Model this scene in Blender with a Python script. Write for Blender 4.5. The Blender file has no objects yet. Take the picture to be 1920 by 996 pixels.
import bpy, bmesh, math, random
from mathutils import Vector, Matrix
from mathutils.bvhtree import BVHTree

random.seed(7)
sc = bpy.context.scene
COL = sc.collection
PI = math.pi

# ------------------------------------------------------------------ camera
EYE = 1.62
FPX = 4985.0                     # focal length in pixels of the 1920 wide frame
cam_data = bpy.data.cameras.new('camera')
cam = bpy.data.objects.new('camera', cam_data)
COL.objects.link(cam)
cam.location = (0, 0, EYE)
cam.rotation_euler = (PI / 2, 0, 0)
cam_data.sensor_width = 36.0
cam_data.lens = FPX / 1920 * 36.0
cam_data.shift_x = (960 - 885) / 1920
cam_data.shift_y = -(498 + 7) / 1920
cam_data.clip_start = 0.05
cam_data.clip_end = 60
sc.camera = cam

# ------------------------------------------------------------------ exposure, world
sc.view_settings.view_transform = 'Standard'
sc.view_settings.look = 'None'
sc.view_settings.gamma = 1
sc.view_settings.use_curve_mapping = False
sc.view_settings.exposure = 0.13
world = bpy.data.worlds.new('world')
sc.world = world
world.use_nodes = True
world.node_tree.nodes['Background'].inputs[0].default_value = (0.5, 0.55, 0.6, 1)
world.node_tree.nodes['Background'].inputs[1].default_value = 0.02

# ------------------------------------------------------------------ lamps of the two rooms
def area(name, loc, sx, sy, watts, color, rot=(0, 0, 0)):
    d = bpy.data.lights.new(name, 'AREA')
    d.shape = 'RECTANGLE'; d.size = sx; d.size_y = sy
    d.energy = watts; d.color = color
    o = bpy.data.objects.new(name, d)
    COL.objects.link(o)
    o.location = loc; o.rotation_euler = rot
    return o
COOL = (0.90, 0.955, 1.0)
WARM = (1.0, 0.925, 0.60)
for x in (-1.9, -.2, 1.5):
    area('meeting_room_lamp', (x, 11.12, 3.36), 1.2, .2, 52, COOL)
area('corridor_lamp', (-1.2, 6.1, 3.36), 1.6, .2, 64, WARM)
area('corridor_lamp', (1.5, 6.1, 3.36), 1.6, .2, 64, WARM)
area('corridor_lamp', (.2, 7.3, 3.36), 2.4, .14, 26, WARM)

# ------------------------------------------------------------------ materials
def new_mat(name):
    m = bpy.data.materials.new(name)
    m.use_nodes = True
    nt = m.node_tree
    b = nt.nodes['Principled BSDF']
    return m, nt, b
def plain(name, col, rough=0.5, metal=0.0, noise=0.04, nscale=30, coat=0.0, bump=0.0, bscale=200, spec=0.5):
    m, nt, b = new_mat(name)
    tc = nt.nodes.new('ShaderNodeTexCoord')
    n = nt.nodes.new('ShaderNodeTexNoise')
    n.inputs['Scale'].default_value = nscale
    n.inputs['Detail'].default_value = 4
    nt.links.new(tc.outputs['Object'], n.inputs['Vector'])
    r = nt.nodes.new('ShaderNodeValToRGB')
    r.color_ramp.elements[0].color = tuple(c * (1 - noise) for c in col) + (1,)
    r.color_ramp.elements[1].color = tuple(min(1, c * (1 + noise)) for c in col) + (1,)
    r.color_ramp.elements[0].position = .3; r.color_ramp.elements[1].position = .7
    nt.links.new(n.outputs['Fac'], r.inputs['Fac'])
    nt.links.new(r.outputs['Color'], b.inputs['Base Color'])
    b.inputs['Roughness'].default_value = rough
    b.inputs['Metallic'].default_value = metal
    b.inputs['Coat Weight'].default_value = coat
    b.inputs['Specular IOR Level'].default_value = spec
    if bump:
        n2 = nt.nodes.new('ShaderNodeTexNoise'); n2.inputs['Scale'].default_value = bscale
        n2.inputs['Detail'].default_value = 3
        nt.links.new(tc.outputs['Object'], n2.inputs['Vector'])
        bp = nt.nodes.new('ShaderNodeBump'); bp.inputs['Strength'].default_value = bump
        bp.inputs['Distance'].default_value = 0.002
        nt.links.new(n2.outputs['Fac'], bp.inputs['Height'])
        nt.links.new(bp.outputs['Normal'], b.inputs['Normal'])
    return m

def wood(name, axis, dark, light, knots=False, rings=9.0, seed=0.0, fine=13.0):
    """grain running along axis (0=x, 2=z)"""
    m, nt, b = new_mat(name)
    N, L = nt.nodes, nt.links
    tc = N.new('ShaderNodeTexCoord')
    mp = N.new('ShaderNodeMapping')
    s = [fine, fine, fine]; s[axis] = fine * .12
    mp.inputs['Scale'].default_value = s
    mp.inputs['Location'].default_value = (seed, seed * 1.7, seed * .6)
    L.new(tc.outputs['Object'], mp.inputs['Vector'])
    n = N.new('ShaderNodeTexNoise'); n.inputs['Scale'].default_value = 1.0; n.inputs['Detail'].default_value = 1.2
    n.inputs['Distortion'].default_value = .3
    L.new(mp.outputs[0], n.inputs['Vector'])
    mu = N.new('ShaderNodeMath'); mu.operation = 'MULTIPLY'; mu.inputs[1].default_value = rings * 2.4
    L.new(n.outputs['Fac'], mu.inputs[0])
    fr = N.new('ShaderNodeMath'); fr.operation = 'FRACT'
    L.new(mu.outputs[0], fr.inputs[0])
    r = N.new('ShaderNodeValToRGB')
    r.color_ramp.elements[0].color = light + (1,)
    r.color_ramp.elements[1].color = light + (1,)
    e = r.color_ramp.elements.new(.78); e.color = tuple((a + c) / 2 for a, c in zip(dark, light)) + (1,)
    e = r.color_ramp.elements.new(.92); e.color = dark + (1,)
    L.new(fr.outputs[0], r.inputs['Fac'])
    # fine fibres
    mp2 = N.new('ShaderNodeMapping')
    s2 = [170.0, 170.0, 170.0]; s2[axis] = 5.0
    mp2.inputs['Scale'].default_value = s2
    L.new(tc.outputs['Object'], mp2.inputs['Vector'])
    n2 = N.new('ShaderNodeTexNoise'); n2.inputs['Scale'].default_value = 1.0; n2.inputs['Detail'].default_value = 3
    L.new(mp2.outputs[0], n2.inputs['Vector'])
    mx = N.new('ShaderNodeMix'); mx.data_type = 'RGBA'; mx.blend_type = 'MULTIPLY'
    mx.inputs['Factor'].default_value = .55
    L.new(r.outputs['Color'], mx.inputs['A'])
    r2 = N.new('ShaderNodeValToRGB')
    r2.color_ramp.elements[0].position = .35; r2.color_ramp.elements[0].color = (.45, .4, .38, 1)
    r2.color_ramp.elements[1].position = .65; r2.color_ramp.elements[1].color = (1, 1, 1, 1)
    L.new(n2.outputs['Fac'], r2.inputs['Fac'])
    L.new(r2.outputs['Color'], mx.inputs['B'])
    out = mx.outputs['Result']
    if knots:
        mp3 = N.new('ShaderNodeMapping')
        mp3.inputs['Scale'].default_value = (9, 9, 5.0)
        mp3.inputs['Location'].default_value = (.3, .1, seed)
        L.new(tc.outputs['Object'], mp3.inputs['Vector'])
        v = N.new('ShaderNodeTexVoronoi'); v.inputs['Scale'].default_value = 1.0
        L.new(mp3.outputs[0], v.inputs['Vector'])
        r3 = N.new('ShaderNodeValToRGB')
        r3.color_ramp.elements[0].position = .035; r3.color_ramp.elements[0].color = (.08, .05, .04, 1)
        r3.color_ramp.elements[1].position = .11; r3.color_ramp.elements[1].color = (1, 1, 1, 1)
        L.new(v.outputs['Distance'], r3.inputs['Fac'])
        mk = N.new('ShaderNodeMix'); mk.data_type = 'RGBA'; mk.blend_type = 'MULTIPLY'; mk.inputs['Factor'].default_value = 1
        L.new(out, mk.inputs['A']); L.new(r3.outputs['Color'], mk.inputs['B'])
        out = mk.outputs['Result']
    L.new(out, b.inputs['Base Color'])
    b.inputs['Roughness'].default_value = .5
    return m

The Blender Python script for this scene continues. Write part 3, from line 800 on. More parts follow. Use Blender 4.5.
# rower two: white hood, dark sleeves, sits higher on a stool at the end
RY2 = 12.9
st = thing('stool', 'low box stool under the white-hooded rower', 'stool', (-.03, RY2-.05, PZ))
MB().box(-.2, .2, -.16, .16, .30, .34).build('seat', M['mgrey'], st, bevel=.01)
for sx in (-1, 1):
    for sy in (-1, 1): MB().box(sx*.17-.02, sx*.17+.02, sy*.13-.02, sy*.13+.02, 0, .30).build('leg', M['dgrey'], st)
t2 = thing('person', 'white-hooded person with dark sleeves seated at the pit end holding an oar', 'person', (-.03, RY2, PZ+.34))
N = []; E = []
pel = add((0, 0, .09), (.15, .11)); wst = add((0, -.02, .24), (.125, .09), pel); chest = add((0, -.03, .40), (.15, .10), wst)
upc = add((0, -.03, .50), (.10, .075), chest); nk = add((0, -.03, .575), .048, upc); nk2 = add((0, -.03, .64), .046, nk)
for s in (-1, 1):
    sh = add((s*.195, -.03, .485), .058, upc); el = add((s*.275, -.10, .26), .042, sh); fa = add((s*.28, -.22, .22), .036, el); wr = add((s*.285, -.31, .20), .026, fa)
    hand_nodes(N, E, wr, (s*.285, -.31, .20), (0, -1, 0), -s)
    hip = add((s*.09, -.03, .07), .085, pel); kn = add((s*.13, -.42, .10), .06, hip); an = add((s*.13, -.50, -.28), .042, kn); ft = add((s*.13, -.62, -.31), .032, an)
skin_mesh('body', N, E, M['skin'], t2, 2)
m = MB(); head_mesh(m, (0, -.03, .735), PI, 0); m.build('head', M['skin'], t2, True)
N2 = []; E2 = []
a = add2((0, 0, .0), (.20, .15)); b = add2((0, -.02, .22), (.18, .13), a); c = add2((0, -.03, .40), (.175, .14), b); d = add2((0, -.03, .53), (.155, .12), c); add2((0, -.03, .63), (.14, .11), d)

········

#### WHAT IS ASKED:
Repeat the records above line by line, from the first line through the line that contains "PI = math.pi".

#### SOLUTION:
Model this scene in Blender with a Python script. Write for Blender 4.5. The Blender file has no objects yet. Take the picture to be 1920 by 996 pixels.
import bpy, bmesh, math, random
from mathutils import Vector, Matrix
from mathutils.bvhtree import BVHTree

random.seed(7)
sc = bpy.context.scene
COL = sc.collection
PI = math.pi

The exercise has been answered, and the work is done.